Implicit Differentiation Validity

1k Views Asked by At

I am interested in a rigorous understanding of how to find the slope of an implicit function, of two variables, at a given point.

So far, I have only found answers as deep as "its an application of the chain rule".

While this may work in practice, I am not convinced this is a rigorous justification by itself, and that there is a deeper justification needed.

Taking the standard definition of differentiation as $\frac{d}{dx}f(x) = lim_{h \to 0}\frac{f(x+h) -f(x)}{h}$, I find myself unable to apply this directly to implicit functions, given the inability to express the relation as a function, $f(x)$.

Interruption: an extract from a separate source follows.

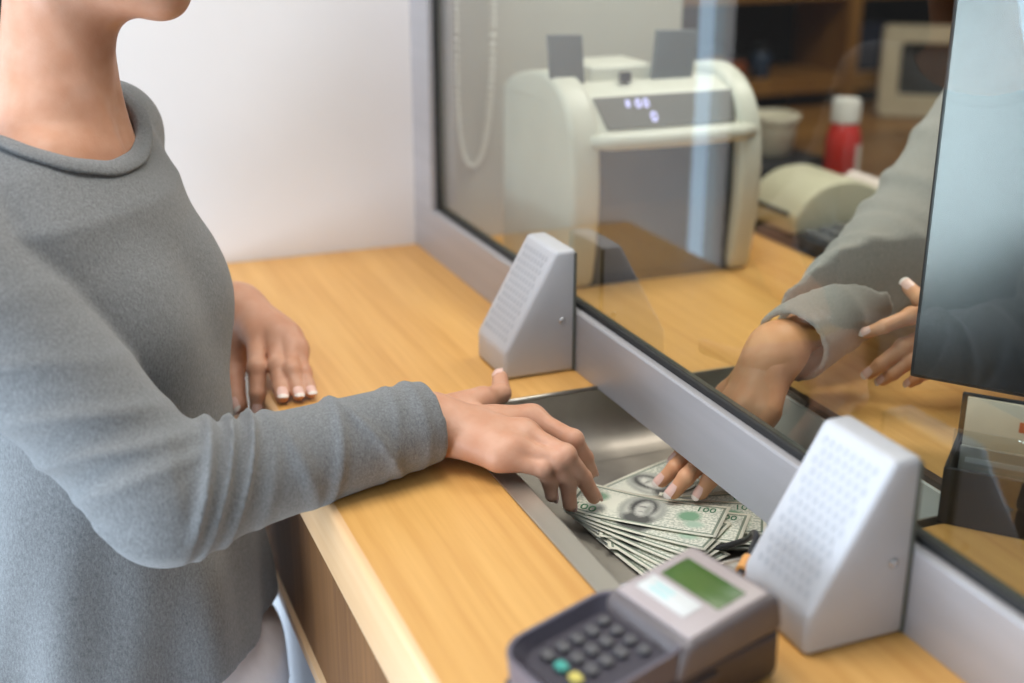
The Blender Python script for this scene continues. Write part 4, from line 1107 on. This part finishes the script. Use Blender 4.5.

I don't doubt the idea of differentiation is very much the same in the implicit, or non-implicit case - but mechanically, given the definition available, I think more work is needed.

My current efforts revolve around seeing the implicit function, $R(x, y) = 0$ as a non-implicit function of two variables, $z = f(x,y)$, then trying to reason about the relation between $\frac{\partial}{\partial x}f(x,y)$ and $\frac{\partial}{\partial y}f(x,y)$ when we constrain $f(x,y) = z_0$.

Intuition, and a rigorous $\epsilon,\delta$ explanation are both welcomed

3

There are 3 best solutions below

1
On

For intuition, consider the function $z = f(x,y)$. We can take the total differential of $z$ to be $dz = \frac{\partial z}{\partial x} dx + \frac{\partial z}{\partial y} dy$. Now since $z$ is constant, $dz = 0$, which gives upon rearrangement that $\frac{dy}{dx} = -\frac{z_x}{z_y}$, which is generally how we use multivariable calculus to justify implicit differentiation. Also if you learn the implicit function theorem, the result follows as a special case. However the proof behind the theorem is a little involved.

0
On

Actually it's an case of the implicit function theorem. In this case the theorem says that if $R(x,y)$ is continuously differentiable in a neighbourhood of $(x_0, y_0)$, with $R(x_0, y_0) = 0$ and $\frac{\partial R}{\partial y}(x_0, y_0) \ne 0$, then there is a differentiable function $g$ defined on a neighbourhood of $x_0$ such that $R(x, g(x)) = 0$, and $$g'(x) = - \frac{\partial R/\partial x(x,g(x))}{\partial R/\partial y(x,g(x))}$$

0
On

This is not an entirely new answer, but meant to complement the existing ones by @Allawonder and @Robert Israel.

As @Allawonder's answer already explained, if by "$y$" we mean nothing more than an alternative notation for a function $f(x)$ we have in mind (e.g., when we are solving a differential equation), then ``implicit differentiation'' holds, simply by the fully rigorous machinery of real analysis: since $y=f(x)$, $F(x,y)$ is just some function $g$ of $x$ which is equal to the constant $0$, and therefore $g'(x)$ must also equal $0$, which gives you an expression for $f'(x)$.

However, the subtlety is that sometimes we are simply given an expression $F(x,y)=0$ without knowing whether such a function $f$ even exists (let alone its derivative). A common example is the equation of the circle $x^2+y^2 - 1 = 0$; at say $x=1$, it simply doesn't even make sense to write $f'(x)$. This is where we need the Implicit Function Theorem, which guarantees us if $F$ is "nice enough" (continuously differentiable), then such a function $y=f(x)$ exists and is differentiable, at least locally; in this case its derivative is given by the usual ``implicit differentiation'' result.